Les cours de la Bourse aux États-Unis ont retrouvé leur niveau de mai 2008, antérieur à la débâcle financière, et le niveau de la production vient de dépasser ce qu'il était avant la récession. L'emploi reste à la traîne, mais au sortir d'une crise, il est constant que les employeurs attendent la consolidation de la reprise avant de recruter.

Et toute récession est également propice à des gains de productivité: souvent, c'est au creux de la conjoncture que se manifestent l'innovation et la destruction créatrice. Microsoft est née au coeur de la dépression de 1974; cette fois-ci, Groupon et le iPad.

Comme en économie, il est à peu près impossible de prévoir, on ne prophétisera pas au-delà. Mais soulignons combien cette crise a confirmé les caractéristiques constantes - psychologiques, politiques autant qu'économiques - du capitalisme.

Dès que la croissance s'interrompt, des cohortes d'augures annoncent la fin du modèle occidental et l'urgence de le remplacer soit par le bon vieux socialisme d'État, soit - nouvelle mode - par un capitalisme autoritaire à la chinoise. En France, en 2008-2009, le portrait de Karl Marx ornait la couverture des magazines prétendument sérieux.

Puis est venu le tour des keynésiens, que l'on n'entend jamais en phase de croissance où ils devraient logiquement inviter à accumuler des surplus budgétaires. Dès l'amorce de la crise de 2008, ces keynésiens ont exigé que l'État se substitue au secteur privé défaillant. Ils ont été d'autant plus écoutés que les politiciens élus ont trouvé là le sentiment de faire quelque chose plutôt que rien: ce qui satisfaisait l'attente de l'opinion publique.

De ces stimulations par la dépense publique, il ne reste en fin de cycle qu'une dette publique majeure.

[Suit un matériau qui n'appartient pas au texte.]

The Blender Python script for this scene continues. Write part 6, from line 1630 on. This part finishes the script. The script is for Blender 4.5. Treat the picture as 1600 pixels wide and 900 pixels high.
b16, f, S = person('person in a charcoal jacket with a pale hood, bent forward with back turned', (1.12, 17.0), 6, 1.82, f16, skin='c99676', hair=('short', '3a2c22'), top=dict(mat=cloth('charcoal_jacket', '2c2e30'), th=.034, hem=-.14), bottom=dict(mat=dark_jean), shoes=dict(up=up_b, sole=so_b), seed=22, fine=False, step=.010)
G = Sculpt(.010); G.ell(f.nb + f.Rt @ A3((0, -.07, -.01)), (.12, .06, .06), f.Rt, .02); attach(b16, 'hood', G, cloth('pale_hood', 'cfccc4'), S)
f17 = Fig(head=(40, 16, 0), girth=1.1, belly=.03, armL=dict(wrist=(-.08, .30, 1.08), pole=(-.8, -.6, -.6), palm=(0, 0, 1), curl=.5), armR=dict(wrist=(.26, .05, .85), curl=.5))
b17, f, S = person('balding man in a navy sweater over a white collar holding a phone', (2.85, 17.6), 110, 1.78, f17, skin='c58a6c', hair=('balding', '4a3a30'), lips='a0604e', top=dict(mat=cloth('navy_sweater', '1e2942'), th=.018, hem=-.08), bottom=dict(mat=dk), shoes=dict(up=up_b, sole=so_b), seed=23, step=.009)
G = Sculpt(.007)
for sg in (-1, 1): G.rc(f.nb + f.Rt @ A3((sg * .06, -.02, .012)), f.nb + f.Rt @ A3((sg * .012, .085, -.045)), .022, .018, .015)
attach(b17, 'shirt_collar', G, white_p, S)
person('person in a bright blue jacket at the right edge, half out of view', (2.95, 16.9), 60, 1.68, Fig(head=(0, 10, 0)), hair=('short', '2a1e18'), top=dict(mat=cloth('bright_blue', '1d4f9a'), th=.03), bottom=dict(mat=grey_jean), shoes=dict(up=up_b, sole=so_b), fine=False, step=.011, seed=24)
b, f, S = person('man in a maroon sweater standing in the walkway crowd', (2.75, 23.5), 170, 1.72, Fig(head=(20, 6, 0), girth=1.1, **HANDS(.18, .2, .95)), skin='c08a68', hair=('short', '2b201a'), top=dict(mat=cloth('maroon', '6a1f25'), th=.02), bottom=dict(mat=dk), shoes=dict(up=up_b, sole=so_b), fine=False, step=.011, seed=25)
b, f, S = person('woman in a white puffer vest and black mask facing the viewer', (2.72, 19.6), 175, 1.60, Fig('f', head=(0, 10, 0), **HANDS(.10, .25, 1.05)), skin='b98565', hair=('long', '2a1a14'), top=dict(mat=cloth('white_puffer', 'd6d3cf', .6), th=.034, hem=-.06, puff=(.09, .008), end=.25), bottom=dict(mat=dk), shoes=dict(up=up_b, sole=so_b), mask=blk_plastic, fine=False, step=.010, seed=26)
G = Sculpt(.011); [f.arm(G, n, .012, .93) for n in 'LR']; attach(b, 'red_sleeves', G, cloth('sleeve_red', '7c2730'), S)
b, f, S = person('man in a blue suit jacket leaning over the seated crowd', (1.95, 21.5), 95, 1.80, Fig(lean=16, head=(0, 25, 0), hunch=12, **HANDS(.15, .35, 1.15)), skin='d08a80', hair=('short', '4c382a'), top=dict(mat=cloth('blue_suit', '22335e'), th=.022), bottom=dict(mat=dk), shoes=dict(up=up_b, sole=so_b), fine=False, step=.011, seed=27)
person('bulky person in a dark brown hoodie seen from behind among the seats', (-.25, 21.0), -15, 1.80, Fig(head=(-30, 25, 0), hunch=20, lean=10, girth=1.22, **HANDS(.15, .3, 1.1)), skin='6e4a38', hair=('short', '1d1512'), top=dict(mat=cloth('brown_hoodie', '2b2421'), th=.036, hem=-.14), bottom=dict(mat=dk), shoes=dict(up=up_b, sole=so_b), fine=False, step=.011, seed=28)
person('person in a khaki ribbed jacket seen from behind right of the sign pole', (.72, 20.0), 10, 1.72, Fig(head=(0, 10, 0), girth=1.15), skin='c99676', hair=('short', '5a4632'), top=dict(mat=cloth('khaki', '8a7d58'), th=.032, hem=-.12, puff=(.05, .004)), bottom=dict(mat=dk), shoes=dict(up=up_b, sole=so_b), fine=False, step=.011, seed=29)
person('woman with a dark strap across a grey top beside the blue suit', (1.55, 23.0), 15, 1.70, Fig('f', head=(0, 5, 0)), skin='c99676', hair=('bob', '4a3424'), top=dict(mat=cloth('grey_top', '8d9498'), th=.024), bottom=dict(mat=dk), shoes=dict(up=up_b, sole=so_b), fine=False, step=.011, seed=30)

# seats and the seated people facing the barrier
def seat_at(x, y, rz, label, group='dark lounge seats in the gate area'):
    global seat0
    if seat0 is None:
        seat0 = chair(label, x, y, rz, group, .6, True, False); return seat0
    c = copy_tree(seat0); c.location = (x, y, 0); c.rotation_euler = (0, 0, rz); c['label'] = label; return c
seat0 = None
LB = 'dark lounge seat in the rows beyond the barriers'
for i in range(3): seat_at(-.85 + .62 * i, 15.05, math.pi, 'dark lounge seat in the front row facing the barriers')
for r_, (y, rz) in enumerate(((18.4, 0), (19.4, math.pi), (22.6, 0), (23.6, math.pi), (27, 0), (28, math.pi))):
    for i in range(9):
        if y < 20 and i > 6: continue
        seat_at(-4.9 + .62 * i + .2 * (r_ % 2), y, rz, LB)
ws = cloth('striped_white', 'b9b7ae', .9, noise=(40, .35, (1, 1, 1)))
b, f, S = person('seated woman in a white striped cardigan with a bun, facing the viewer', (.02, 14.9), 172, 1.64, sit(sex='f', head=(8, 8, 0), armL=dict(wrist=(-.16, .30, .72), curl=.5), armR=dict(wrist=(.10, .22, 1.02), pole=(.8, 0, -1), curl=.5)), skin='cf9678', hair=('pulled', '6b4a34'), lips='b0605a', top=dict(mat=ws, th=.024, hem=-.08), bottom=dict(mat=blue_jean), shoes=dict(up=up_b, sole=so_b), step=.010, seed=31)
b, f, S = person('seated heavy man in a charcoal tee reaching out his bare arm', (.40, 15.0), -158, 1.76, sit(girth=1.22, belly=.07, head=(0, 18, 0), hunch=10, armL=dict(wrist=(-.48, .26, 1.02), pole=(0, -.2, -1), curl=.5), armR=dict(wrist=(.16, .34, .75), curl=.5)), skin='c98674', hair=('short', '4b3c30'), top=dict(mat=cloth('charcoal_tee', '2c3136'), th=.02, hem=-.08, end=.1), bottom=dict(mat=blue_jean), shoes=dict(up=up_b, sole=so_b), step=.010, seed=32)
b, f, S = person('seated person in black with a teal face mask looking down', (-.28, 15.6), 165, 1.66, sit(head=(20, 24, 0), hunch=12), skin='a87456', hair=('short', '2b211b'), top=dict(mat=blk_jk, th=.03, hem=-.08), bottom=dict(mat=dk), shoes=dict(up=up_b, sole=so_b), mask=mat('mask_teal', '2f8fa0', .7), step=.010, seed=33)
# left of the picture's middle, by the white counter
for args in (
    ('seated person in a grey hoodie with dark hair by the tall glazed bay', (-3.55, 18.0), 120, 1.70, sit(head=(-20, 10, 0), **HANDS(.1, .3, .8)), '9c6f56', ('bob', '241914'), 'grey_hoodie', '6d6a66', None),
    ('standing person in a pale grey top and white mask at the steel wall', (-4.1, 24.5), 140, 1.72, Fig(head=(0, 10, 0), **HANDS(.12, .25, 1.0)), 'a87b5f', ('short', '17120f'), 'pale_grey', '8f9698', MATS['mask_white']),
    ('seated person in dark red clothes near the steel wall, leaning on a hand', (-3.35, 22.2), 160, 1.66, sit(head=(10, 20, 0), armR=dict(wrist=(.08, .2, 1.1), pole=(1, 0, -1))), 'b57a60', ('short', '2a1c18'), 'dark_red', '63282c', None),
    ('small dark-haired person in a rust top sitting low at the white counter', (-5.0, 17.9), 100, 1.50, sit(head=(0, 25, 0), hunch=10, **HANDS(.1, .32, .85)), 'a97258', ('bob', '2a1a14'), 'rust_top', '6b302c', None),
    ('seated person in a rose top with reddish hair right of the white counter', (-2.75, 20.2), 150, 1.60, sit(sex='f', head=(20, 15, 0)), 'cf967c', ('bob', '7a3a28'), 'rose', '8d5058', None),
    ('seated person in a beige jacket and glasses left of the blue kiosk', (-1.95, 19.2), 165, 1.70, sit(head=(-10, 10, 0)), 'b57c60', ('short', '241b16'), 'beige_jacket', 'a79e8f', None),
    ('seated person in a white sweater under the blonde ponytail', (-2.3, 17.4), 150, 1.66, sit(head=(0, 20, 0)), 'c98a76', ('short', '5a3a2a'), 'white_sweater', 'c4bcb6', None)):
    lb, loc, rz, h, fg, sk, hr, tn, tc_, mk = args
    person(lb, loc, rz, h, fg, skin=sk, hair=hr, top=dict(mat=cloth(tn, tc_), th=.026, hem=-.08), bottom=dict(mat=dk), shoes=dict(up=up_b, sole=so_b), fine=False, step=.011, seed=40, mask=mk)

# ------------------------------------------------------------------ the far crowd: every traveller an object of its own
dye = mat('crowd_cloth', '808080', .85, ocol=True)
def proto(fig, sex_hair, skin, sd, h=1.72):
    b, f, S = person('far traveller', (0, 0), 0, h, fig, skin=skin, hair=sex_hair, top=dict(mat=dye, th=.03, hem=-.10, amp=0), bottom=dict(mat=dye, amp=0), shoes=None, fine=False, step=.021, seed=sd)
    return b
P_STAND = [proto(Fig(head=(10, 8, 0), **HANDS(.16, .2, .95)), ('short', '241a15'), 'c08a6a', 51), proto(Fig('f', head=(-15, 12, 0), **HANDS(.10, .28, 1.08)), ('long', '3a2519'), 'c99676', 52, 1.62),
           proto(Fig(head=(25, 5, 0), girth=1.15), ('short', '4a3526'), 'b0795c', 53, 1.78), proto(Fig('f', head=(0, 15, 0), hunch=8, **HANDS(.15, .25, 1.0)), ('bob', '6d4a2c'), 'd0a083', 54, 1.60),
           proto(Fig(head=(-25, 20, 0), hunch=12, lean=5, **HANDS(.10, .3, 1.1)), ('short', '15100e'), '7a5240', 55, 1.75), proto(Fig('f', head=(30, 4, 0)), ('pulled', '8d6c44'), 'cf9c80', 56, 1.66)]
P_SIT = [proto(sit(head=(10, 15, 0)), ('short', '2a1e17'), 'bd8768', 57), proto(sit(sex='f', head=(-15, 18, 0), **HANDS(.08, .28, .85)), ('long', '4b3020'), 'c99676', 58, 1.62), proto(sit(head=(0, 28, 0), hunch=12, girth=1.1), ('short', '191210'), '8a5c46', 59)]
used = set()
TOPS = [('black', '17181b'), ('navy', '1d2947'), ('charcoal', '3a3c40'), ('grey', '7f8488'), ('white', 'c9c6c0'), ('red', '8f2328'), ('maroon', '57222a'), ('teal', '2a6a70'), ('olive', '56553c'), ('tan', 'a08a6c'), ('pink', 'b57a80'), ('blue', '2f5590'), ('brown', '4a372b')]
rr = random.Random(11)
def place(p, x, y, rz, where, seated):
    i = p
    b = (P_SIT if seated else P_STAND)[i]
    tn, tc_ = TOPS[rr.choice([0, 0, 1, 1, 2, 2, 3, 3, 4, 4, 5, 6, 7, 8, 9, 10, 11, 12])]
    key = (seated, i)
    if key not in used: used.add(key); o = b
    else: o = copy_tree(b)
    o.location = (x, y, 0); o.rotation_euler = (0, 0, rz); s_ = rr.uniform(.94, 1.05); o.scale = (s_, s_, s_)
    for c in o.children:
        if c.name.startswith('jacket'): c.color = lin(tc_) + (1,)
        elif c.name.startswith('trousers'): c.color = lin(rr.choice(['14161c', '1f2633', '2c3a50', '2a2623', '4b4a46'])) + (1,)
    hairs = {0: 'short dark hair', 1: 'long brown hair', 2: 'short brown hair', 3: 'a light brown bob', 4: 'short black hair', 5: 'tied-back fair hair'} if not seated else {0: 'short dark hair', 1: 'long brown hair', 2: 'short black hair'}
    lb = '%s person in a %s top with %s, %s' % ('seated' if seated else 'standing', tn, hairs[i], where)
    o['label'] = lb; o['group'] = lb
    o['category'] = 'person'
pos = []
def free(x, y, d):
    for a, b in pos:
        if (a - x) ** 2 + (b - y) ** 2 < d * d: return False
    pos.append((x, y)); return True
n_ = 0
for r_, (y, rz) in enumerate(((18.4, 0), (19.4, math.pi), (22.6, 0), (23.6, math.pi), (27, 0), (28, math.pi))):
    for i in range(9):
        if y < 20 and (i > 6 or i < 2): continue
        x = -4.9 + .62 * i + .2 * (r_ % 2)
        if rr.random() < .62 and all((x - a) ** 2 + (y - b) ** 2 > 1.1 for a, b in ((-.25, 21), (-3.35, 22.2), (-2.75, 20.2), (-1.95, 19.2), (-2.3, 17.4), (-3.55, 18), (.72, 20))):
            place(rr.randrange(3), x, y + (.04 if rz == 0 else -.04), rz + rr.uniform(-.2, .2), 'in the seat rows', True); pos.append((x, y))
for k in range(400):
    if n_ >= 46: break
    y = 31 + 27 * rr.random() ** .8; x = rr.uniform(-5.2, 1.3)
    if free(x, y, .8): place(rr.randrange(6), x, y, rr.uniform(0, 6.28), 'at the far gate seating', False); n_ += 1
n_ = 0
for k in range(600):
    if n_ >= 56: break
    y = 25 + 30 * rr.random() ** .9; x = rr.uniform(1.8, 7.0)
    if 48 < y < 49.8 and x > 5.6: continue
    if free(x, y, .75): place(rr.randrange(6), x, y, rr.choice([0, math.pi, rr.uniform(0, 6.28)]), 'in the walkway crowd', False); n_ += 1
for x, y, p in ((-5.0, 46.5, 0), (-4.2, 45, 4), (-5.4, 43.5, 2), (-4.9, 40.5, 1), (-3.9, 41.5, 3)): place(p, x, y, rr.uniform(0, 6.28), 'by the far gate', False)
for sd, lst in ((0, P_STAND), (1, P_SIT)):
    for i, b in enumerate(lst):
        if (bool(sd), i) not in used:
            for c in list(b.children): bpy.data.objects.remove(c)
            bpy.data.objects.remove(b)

Soit les États peuvent la financer aisément, ce qui est le cas des États-Unis, à taux bas parce que le monde entier veut des dollars américains. Soit les États sont écrasés par la dette, cas de certains pays d'Europe en qui le marché n'a pas confiance: là, la politique keynésienne n'aura que retardé la sortie de la crise en y additionnant l'austérité.

Il est constant aussi qu'en temps de récession mondiale, les États-Unis en sortent les premiers: ceci n'est pas dû à des politiques économiques particulièrement clairvoyantes, puisque, à la suite des différents G20, à peu près les mêmes ont été suivies bêtement dans le monde entier. Le regain américain - ou sud-coréen et bientôt japonais - doit aux ressorts profonds de ces sociétés: esprit d'entreprise, passion pour l'innovation, acceptation de la création destructrice, flexibilité du marché de l'emploi.

En somme, les institutions, l'histoire longue, les traditions s'avèrent plus décisives que des politiques économiques qui, peut-être, ne servent à rien ou dont l'efficacité n'a jamais été prouvée, ni empiriquement, ni scientifiquement.

Ainsi, en Europe, on s'interroge sur le relatif succès allemand: il tient pour l'essentiel à la structure décentralisée du capitalisme, allemand, des milliers d'entreprises moyennes, de haute technicité, flexibles et adaptables à la demande mondiale. La France, à l'inverse, est dominée par un nombre restreint de géants industriels liés à l'Etat, de toute éternité: leur agilité est moindre au Sud de l'Europe, la flexibilité du marché du travail (Espagne, Grèce, Portugal, Italie) est quasi nulle et le nombre d'entreprises indexées sur le marché mondial, très modeste.

Cette histoire longue en économie est sous-estimée par les économistes, les commentateurs et les politiciens parce que seul ce qui est visible et instantané retient l'intérêt. Pourtant, comme le disait Raymond Barre, les seules bonnes politiques économiques sont celles qui durent longtemps: avec humour, il ajoutait que mieux valait une mauvaise politique qui dure qu'une bonne qui ne dure pas. Car les entrepreneurs s'adaptent pourvu que les gouvernements ne changent pas incessamment la règle du jeu.